Someone on this thread mentions Woz as a prototypical "wolf," which is probably right -- what made him work within the later Apple environment is that he could work on very focused, discrete projects such as the Disk ][. Compare with Burrell Smith, who was equally brilliant and equally idiosyncratic, but was able to function within the confines of the Mac development team (albeit with a certain degree of effort by management).




This sounds like something that would come with a job title of "internal consultant" or "<whatever> at large" or such, and be at the top of the technical career track.


Are they talking about "good programmers"? Don't really see the difference between the two or understand the name "the wolf".

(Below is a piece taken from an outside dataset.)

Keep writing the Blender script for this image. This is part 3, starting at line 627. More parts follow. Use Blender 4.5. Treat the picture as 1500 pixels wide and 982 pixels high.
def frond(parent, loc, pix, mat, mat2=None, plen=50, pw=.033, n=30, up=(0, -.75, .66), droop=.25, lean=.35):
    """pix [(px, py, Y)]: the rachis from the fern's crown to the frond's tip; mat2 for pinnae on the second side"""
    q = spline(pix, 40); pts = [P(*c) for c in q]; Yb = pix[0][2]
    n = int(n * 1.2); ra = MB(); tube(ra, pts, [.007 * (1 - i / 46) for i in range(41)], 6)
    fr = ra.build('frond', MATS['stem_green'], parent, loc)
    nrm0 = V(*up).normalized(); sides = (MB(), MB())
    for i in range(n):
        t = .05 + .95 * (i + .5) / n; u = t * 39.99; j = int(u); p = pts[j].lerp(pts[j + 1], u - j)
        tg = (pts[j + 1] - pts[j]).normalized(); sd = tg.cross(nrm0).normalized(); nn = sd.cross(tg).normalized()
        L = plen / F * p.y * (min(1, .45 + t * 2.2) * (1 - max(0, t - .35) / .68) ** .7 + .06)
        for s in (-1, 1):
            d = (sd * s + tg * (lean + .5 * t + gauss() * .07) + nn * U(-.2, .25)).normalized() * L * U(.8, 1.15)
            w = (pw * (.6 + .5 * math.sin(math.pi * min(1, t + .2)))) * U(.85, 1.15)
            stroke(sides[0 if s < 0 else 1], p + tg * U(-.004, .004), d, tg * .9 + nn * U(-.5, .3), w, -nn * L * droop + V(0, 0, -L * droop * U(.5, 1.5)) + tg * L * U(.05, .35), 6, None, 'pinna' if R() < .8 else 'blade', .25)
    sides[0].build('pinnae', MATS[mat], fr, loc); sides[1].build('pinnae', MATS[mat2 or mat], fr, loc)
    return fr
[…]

I've worked with plenty of "good programmers" who absolutely need a structure and process in order to feel comfortable turning on their machines in the morning. Some people need to feel like they have approval to do anything, and would never suggest a new framework or toolset ever. Most would recoil in horror at someone doing anything different from the Process. I'd argue these developers can do really good work in certain teams, but they need some hand holding.